-------- DATASET CONTENT

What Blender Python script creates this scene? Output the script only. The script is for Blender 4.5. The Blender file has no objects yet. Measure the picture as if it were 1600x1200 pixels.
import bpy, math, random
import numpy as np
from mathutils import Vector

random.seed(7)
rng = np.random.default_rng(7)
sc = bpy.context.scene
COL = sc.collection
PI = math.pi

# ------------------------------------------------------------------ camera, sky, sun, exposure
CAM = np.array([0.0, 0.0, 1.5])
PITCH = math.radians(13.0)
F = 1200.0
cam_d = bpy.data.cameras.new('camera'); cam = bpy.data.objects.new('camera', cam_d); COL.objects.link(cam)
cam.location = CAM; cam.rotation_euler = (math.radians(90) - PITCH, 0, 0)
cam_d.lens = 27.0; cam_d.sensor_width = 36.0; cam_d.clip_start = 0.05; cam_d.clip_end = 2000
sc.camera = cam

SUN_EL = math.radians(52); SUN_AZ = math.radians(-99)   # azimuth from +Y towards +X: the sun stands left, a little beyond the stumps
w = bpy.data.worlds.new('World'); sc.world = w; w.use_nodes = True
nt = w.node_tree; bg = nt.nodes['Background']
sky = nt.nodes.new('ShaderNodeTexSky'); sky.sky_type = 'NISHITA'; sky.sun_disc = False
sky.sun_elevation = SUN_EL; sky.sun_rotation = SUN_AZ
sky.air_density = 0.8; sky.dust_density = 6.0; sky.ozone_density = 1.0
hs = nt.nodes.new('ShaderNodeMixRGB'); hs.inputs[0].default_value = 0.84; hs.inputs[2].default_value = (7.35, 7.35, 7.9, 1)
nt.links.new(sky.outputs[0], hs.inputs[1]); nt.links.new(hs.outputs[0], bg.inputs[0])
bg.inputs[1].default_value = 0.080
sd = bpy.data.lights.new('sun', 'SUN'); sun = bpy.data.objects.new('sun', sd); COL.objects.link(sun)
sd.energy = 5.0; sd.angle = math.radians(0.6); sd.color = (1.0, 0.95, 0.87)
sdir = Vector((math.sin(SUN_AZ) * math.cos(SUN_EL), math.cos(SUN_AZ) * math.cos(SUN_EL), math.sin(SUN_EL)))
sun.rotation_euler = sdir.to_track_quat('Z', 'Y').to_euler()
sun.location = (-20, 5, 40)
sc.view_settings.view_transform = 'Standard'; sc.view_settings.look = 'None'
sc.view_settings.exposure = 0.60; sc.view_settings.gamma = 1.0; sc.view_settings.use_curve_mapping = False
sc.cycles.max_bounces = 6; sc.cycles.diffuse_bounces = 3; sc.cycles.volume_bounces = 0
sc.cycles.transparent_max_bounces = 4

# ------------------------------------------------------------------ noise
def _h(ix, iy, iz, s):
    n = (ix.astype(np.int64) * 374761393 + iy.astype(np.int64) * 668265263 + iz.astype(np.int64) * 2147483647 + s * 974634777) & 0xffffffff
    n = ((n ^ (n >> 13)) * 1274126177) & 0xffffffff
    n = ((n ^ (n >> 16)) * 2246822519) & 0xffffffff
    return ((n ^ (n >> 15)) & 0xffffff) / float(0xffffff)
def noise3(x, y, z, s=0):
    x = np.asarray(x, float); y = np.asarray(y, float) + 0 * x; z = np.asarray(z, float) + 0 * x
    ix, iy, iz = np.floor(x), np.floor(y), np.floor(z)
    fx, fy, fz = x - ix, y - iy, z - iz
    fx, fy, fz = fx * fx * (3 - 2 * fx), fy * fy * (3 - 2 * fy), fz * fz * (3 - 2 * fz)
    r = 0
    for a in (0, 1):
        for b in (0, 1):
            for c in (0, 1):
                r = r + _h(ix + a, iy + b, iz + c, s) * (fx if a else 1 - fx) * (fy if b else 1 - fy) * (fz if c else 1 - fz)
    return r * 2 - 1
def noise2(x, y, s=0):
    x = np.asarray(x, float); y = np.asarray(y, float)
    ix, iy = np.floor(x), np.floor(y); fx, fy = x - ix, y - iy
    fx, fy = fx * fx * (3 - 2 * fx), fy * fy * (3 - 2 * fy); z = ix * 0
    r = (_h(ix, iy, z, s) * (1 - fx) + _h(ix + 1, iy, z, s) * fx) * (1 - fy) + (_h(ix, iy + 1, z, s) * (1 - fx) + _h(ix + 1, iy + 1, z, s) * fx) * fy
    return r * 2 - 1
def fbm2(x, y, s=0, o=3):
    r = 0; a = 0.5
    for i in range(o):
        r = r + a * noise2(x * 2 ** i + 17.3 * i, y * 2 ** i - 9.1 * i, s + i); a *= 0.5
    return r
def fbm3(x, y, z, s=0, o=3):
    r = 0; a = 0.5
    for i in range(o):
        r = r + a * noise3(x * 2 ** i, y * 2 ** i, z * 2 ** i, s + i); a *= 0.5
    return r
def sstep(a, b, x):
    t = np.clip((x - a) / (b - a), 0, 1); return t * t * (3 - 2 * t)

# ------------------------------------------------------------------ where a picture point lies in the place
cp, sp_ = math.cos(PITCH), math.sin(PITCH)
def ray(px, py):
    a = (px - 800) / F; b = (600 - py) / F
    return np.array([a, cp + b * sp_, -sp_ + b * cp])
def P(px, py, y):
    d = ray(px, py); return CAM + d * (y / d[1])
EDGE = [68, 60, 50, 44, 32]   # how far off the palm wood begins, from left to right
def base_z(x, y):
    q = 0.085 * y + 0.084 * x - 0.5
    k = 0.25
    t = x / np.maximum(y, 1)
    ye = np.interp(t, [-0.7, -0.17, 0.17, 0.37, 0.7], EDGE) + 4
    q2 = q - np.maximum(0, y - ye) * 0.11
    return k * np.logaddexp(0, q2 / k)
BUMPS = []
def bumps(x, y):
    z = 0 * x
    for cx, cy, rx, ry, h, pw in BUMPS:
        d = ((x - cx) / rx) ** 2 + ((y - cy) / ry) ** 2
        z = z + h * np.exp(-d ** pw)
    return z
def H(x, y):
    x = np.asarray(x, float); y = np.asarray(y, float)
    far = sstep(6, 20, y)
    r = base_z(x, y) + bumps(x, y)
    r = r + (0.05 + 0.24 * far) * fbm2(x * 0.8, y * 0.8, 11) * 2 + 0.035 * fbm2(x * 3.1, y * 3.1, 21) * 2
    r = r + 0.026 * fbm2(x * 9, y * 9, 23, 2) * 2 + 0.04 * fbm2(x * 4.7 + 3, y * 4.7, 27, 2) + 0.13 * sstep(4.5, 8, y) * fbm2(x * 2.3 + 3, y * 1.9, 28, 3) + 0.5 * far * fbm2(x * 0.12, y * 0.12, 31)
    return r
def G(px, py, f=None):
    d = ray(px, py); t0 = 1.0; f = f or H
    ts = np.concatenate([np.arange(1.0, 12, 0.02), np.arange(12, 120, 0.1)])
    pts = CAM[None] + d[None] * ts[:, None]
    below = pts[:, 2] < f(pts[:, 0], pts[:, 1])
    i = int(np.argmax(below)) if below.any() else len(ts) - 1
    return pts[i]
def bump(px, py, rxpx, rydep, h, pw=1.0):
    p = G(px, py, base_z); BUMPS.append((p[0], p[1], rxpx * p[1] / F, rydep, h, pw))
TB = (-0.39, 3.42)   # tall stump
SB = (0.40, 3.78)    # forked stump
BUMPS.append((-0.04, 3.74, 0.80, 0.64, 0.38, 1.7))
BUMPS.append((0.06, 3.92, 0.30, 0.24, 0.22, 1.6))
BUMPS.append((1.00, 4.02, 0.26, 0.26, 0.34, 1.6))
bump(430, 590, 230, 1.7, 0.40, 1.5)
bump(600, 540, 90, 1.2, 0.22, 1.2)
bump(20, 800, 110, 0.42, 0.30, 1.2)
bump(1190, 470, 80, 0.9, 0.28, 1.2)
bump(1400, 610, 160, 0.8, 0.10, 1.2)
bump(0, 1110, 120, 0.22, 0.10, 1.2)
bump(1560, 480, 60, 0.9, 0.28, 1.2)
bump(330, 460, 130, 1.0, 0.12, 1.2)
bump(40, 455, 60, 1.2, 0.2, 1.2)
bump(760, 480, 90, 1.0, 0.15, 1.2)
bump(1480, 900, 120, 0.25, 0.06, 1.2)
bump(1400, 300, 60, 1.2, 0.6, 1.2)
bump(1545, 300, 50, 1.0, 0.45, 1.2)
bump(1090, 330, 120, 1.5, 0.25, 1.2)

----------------

# WHAT TO PRODUCE
Look at the material above and copy, word for word, its lines from the first through the one containing "PI = math.pi".

# RESPONSE TO THIS EXERCISE
What Blender Python script creates this scene? Output the script only. The script is for Blender 4.5. The Blender file has no objects yet. Measure the picture as if it were 1600x1200 pixels.
import bpy, math, random
import numpy as np
from mathutils import Vector

random.seed(7)
rng = np.random.default_rng(7)
sc = bpy.context.scene
COL = sc.collection
PI = math.pi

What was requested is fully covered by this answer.